• _Work to be completed_
Only the lines from the one containing "What Blender Python" through the one containing "except Exception: pass" should be duplicated, exactly as they appear. Pictures are to be left out.

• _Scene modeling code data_
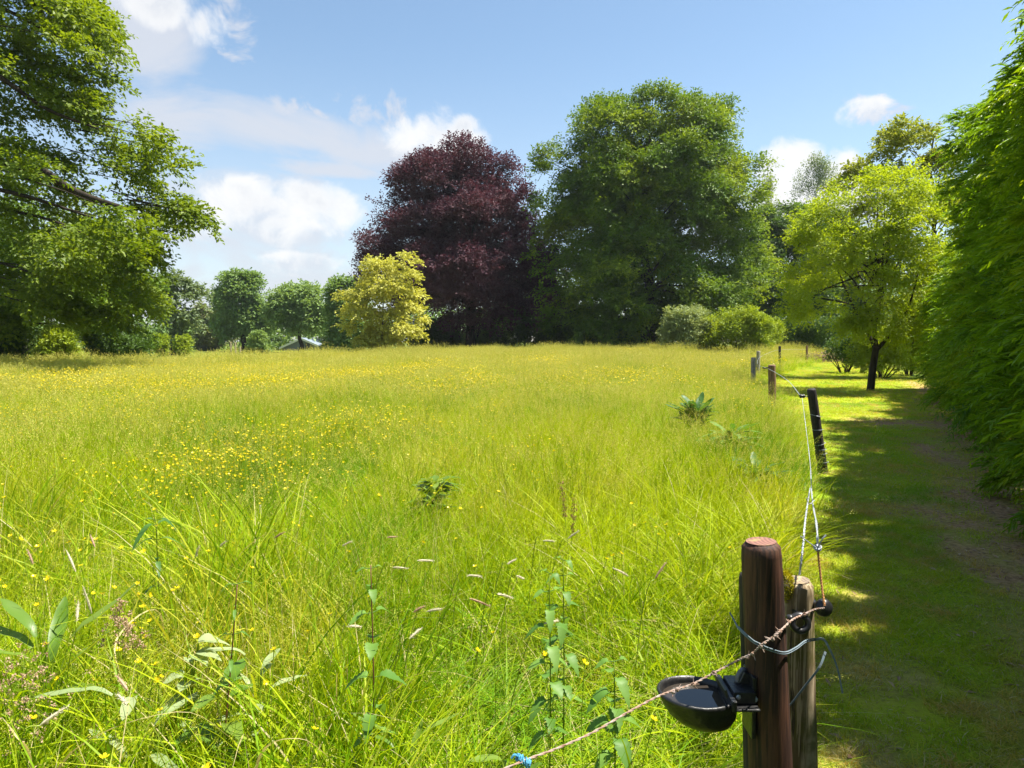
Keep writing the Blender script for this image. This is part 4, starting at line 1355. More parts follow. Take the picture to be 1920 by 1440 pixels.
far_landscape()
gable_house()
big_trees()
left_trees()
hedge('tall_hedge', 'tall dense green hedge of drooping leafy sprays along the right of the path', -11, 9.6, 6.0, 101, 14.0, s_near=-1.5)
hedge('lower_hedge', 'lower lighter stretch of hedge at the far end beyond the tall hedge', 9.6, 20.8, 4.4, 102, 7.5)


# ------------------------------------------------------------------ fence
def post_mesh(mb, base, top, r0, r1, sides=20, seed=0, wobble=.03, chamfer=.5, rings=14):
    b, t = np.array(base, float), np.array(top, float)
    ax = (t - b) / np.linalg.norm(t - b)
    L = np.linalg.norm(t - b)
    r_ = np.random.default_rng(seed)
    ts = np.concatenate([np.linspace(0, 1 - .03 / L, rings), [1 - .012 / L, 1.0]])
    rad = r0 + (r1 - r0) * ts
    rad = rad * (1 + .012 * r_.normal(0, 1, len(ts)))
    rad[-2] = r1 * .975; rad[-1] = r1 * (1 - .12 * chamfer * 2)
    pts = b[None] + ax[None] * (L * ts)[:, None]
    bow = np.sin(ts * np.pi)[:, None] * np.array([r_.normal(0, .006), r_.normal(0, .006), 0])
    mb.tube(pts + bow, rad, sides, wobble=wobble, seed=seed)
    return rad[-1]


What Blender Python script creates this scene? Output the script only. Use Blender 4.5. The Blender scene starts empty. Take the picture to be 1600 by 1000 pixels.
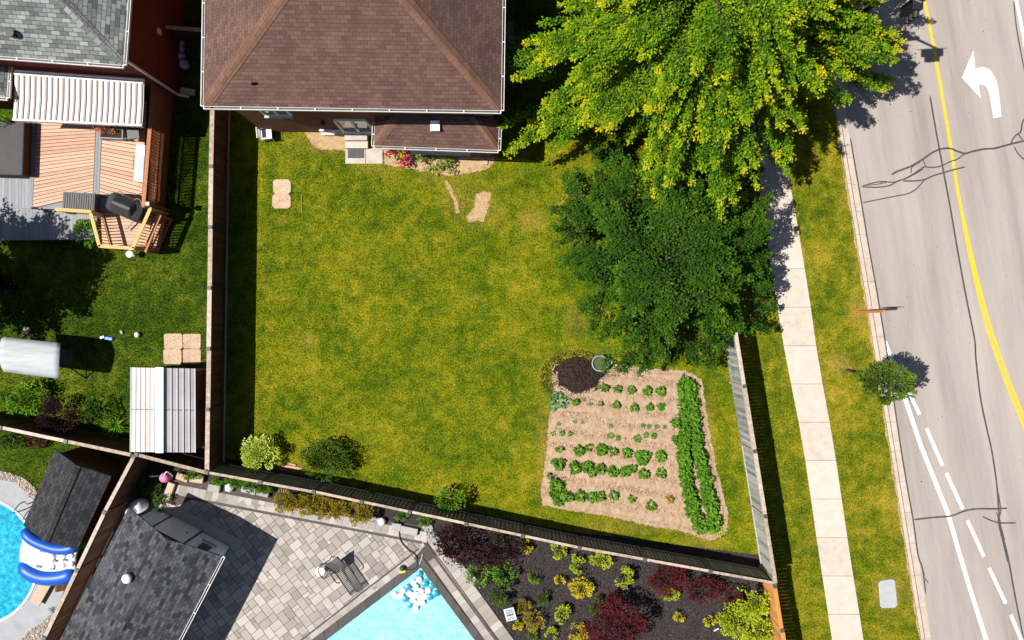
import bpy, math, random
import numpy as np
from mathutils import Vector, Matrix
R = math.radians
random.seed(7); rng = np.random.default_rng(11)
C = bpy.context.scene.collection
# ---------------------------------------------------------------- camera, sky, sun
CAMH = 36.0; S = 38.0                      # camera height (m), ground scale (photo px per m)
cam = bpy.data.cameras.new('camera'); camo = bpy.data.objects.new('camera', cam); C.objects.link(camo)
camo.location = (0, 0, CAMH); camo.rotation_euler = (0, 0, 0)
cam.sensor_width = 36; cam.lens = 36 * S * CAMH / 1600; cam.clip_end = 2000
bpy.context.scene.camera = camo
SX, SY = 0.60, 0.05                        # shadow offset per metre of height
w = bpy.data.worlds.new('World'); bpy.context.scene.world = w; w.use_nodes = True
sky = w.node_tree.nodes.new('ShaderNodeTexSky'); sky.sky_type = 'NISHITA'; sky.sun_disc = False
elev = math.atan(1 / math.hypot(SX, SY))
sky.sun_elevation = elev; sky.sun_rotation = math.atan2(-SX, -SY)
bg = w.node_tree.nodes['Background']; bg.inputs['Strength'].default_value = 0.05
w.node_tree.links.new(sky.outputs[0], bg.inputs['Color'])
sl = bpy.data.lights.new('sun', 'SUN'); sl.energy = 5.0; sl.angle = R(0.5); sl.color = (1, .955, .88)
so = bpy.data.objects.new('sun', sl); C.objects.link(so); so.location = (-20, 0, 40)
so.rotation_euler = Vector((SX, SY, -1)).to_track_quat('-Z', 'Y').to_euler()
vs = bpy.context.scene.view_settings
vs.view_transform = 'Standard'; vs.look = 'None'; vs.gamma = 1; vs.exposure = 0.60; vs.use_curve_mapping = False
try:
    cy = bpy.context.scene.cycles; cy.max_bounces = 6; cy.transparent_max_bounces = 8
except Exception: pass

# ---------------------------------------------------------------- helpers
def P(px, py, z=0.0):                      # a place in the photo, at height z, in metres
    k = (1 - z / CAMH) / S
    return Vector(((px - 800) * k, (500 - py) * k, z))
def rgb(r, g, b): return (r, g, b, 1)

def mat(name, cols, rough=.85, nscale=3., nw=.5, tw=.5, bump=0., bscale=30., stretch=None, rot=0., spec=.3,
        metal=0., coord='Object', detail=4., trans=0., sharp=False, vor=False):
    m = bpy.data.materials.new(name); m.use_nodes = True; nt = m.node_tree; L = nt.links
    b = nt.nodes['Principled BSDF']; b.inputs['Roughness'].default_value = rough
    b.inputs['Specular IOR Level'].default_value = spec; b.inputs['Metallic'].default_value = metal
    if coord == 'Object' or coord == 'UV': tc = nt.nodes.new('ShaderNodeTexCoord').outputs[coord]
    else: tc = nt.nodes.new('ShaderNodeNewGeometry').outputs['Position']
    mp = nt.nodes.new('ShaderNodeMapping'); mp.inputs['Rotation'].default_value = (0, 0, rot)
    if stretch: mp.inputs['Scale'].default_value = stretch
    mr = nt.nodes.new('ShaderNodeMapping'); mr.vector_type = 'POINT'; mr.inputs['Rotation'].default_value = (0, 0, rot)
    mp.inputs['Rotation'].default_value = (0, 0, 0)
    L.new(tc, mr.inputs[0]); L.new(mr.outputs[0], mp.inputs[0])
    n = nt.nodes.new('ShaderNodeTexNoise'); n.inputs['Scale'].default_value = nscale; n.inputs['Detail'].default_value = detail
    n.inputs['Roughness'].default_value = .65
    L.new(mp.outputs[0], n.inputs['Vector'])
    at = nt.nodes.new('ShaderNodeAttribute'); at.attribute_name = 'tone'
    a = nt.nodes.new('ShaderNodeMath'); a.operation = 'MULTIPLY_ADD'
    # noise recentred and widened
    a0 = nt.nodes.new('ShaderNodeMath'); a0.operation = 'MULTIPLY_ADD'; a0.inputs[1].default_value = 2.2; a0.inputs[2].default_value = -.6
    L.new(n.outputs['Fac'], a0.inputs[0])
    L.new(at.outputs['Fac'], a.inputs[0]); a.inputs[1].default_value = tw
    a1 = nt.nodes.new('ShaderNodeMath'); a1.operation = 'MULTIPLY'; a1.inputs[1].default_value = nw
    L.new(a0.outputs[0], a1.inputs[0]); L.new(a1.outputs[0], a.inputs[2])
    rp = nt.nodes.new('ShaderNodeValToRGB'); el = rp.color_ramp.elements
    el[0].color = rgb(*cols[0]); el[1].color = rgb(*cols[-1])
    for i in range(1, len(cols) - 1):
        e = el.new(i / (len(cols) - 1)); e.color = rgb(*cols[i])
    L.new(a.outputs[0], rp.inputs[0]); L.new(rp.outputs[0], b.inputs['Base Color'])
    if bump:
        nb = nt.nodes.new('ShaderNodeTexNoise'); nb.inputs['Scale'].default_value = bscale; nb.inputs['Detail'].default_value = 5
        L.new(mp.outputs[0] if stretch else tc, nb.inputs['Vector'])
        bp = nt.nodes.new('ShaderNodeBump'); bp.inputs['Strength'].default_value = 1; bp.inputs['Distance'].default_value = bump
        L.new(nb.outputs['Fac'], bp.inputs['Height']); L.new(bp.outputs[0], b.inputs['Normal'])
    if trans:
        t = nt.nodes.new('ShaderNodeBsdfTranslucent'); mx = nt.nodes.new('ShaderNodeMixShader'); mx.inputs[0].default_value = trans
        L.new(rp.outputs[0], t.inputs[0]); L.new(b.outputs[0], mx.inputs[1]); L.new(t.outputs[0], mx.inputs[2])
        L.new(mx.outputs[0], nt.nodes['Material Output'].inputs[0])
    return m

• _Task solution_
What Blender Python script creates this scene? Output the script only. Use Blender 4.5. The Blender scene starts empty. Take the picture to be 1600 by 1000 pixels.
import bpy, math, random
import numpy as np
from mathutils import Vector, Matrix
R = math.radians
random.seed(7); rng = np.random.default_rng(11)
C = bpy.context.scene.collection
# ---------------------------------------------------------------- camera, sky, sun
CAMH = 36.0; S = 38.0                      # camera height (m), ground scale (photo px per m)
cam = bpy.data.cameras.new('camera'); camo = bpy.data.objects.new('camera', cam); C.objects.link(camo)
camo.location = (0, 0, CAMH); camo.rotation_euler = (0, 0, 0)
cam.sensor_width = 36; cam.lens = 36 * S * CAMH / 1600; cam.clip_end = 2000
bpy.context.scene.camera = camo
SX, SY = 0.60, 0.05                        # shadow offset per metre of height
w = bpy.data.worlds.new('World'); bpy.context.scene.world = w; w.use_nodes = True
sky = w.node_tree.nodes.new('ShaderNodeTexSky'); sky.sky_type = 'NISHITA'; sky.sun_disc = False
elev = math.atan(1 / math.hypot(SX, SY))
sky.sun_elevation = elev; sky.sun_rotation = math.atan2(-SX, -SY)
bg = w.node_tree.nodes['Background']; bg.inputs['Strength'].default_value = 0.05
w.node_tree.links.new(sky.outputs[0], bg.inputs['Color'])
sl = bpy.data.lights.new('sun', 'SUN'); sl.energy = 5.0; sl.angle = R(0.5); sl.color = (1, .955, .88)
so = bpy.data.objects.new('sun', sl); C.objects.link(so); so.location = (-20, 0, 40)
so.rotation_euler = Vector((SX, SY, -1)).to_track_quat('-Z', 'Y').to_euler()
vs = bpy.context.scene.view_settings
vs.view_transform = 'Standard'; vs.look = 'None'; vs.gamma = 1; vs.exposure = 0.60; vs.use_curve_mapping = False
try:
    cy = bpy.context.scene.cycles; cy.max_bounces = 6; cy.transparent_max_bounces = 8
except Exception: pass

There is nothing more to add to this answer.